Other major entries included Blue Valentine director Derek Cianfrance’s slick decade-spanning thriller The Place Beyond the Pines, starring Ryan Gosling as a stunt motorbike driver-turned-bank robber and Bradley Cooper as the cop on his trail. Smaller films causing a buzz included Wonder Women! The Untold Story of American Superheroines, a lively documentary featuring contributions from Gloria Steinem, Lynda Carter and a host of academics analysing the impact of fictional superheroines on the feminist movement. Danish thriller A Hijacking (Kapringen) told the story of a freighter captured by Somali pirates, while Altiplano directors Peter Brosens and Jessica Woodworth showcased the haunting rural fantasy The Fifth Season.

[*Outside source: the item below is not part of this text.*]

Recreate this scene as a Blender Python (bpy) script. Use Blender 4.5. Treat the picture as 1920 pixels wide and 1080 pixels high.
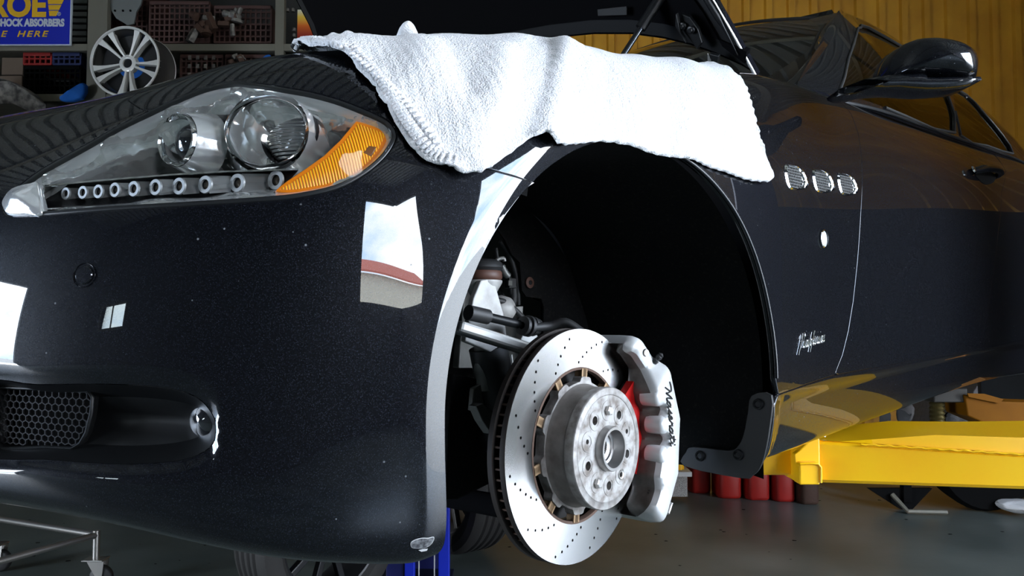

At home with Joss: Whedon’s Much Ado About nothing

At home with Joss: Whedon’s Much Ado About nothing

This year’s GFF targeted cult/specialist markets more determinedly than ever: strands included Frightfest, Fashion in Film and The State of Independents, celebrating US indie cinema. New this year was the intriguingly titled Game Cats Go Miaow!, a series of talks and panels mixing game and movie talk, asking if computer games are challenging the cinematic experience.

Kapow! @ GFF welcomed Judge Dredd creator John Wagner and 30 Days of Night writer Steve Niles. The latter joined the panel for an amusing Pros vs Super-fans Quiz in which comic-movie obsessives went head to head with the creators. Scotland’s First Minister Alex Salmond even volunteered to join a ‘Geek Night’ and chose to screen John Carpenter’s Ghosts of Mars – a surprise screening in every sense.

I joined a full house of rock fans for Sara Sugarman’s Vinyl, the affectionate tale of an ageing band who sneak back into the charts using hip young stand-ins to mime to their music. Introducing the film was The Alarm’s Mike Peters, on whose story the film was based.

Wrapping up the festival was Joss Whedon’s Much Ado About Nothing, a brisk, black-and-white version of the Shakespeare comedy shot in 12 days at the home of the Avengers Assemble director. Public tickets for this included a pass to the gala party: with no separate industry or press screenings, GFF is still small enough to stay egalitarian – just part of its welcoming charm.